As an Englishman living in Dublin since 1968 who has honoured the dead on Remembrance Sunday, occasionally wearing a poppy (once inadvertently at Leopardstown Races) and often not, I do not underestimate the moral and political courage of Margaret Ritchie, MP, leader of the SDLP, in wearing a poppy at the Remembrance ceremony in Downpatrick on Sunday.

This is a great act of reconciliation towards the unionist community in Northern Ireland and, indeed, towards all those in Northern Ireland who still mourn the dead of the two world wars and, sadly now, the dead in wars in Iraq and Afghanistan.

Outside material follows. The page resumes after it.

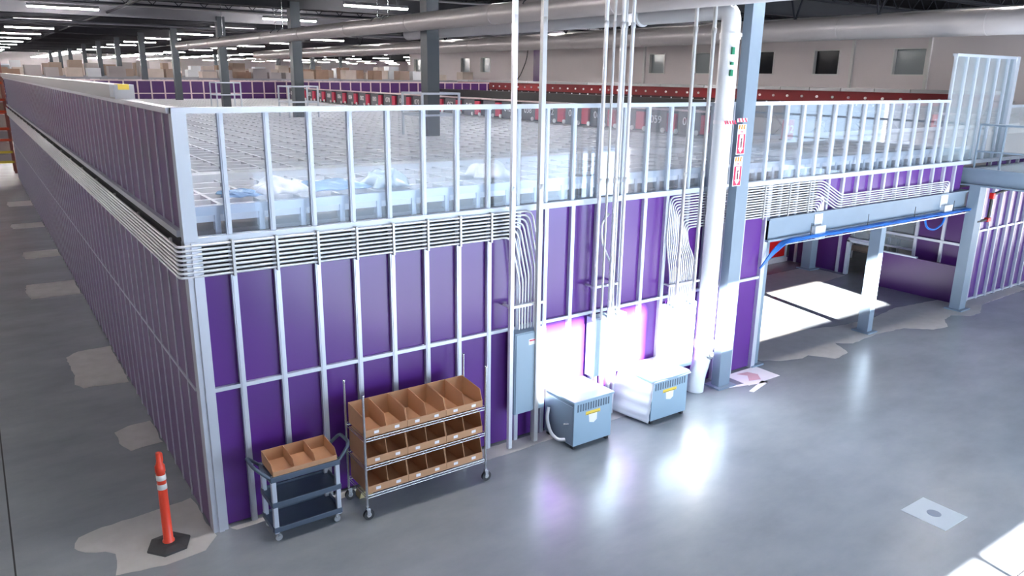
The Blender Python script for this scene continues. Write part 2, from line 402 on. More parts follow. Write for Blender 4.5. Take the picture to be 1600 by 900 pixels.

Specially commendable, in my opinion, are the words of Pat Convery, Lord Mayor of Belfast, who reminds us that the dead we remember with such pride and sorrow are from ‘the whole island of Ireland, not just a small section of that island'.

The heroic sacrifice of those from the Twenty-Six Counties, officially (and surely rightly) neutral in 1939-1945 in the fight against Nazi Germany, has still to be properly acknowledged, and I hope that in this new climate of reconciliation we shall at last be able to pay them the honour that is their due.

Gavin Hughes (Banbridge) and myself have taken a small step in doing this in editing a series of essays entitled Southern Ireland and the Liberation of France: New Perspectives, due to be published by Peter Lang later this month.